These efforts came in the wake of a ‘National Policy for the Conservation and Management of Wild Elephants’ largely driven by scientific research findings, formulated by the DWC in 2006, in coordination with a committee of scientists, academicians and managers, under the auspices of the Ministry of Environment, The Sunday Times understands.
“The new policy takes a practical and science-based approach to elephant conservation and mitigation of the human-elephant conflict and envisages maximizing the area elephants can use, through integrating existing land-use practices beneficial to elephants with elephant conservation. It also hopes to reduce the impact of the human-elephant conflict on people who share a habitat with elephants. This approach has the potential to find a long-term solution to the human-elephant conflict and conserve elephants,” Dr. Fernando adds.
All about the project
Elephants like disturbed or secondary habitats such as seasonal cultivations and cannot live in dense forests because they cannot reach the thick canopy to get their food while the undergrowth is too sparse for their fodder, scientific research and knowledge garnered over the years have revealed.
With villagers already engaging in seasonal cultivations in areas where there are elephants in the south, the experiment that is on there is attempting to prove that human and jumbo can co-exist, it is learnt.

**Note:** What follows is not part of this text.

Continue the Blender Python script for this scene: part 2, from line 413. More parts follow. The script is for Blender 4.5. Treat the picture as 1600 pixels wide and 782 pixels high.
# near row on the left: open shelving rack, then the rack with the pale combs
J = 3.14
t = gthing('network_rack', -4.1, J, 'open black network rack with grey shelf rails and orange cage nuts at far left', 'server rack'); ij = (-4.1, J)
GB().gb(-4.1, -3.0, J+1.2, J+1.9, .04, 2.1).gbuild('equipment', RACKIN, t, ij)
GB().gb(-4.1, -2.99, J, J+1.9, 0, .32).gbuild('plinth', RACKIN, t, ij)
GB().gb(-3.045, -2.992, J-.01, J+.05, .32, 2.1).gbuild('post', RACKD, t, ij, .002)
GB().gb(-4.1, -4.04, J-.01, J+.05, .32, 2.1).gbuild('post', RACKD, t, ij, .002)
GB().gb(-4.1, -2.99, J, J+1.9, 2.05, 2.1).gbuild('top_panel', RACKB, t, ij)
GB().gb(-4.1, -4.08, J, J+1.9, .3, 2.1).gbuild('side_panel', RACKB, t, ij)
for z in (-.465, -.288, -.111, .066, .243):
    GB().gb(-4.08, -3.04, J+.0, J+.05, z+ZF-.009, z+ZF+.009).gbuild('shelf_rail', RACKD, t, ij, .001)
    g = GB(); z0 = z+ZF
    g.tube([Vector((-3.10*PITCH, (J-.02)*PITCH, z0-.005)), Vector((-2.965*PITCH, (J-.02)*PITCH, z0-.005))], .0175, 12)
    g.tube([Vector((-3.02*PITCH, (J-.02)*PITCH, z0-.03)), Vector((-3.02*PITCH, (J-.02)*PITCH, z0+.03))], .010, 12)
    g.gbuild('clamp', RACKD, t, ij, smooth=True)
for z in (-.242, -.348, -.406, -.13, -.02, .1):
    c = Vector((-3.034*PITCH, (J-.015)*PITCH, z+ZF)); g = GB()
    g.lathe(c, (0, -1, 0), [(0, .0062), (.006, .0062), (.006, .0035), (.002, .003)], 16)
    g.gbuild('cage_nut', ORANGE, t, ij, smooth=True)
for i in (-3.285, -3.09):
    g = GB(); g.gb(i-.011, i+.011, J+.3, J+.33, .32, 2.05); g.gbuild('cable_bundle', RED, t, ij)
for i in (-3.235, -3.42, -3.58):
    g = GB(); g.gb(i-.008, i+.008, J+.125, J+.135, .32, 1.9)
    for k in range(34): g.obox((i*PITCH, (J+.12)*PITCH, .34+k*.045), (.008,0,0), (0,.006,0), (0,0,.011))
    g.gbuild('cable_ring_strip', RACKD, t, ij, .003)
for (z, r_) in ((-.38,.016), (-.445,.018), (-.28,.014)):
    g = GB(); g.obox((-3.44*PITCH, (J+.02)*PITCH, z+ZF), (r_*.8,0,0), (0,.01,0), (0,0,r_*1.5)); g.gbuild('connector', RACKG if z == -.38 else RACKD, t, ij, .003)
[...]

The seasonal cultivations last about four to five months with crops cultivated around mid-October with the harvests gathered in January-February. The elephants, however, have a lot of food outside the cultivation areas in the rainy season when crops will be protected against destruction by erecting a simple electric fence, The Sunday Times understands. After the harvest, the cultivation areas are left to the elephants while the cultivators go in search of manual labour as they do routinely.
This pilot project hopes to move away from programmes where elephant conservation and mitigation of the human-elephant conflict has been based on restricting elephants to protected areas, it is understood.
“Research has shown that this approach is fundamentally flawed,” says Dr. Fernando explaining that the extent of the protected areas that the elephants are to be restricted to is far less than the area from which elephants have to be removed. “Two-thirds of elephants live outside DWC-protected areas even today.”
Another factor that the research has shown is that most protected areas to which elephants are restricted, are sub-optimal for them because they are mature forests and are already at their carrying capacity for elephants. Adult male elephants mainly responsible for the conflict cannot be easily limited to protected areas and their translocation often leads to an increase in the human-elephant conflict because they either return to where they were captured from or range over wide areas looking for a way back, according to Dr. Fernando.
Meanwhile, elephant herds composed of females and young cause far less conflict, but suffer very high injury and death when restricted to protected areas. Attempting to force more and more elephants to protected areas and restricting them there, results in the escalation of the human-elephant conflict and death of elephants, the research had found.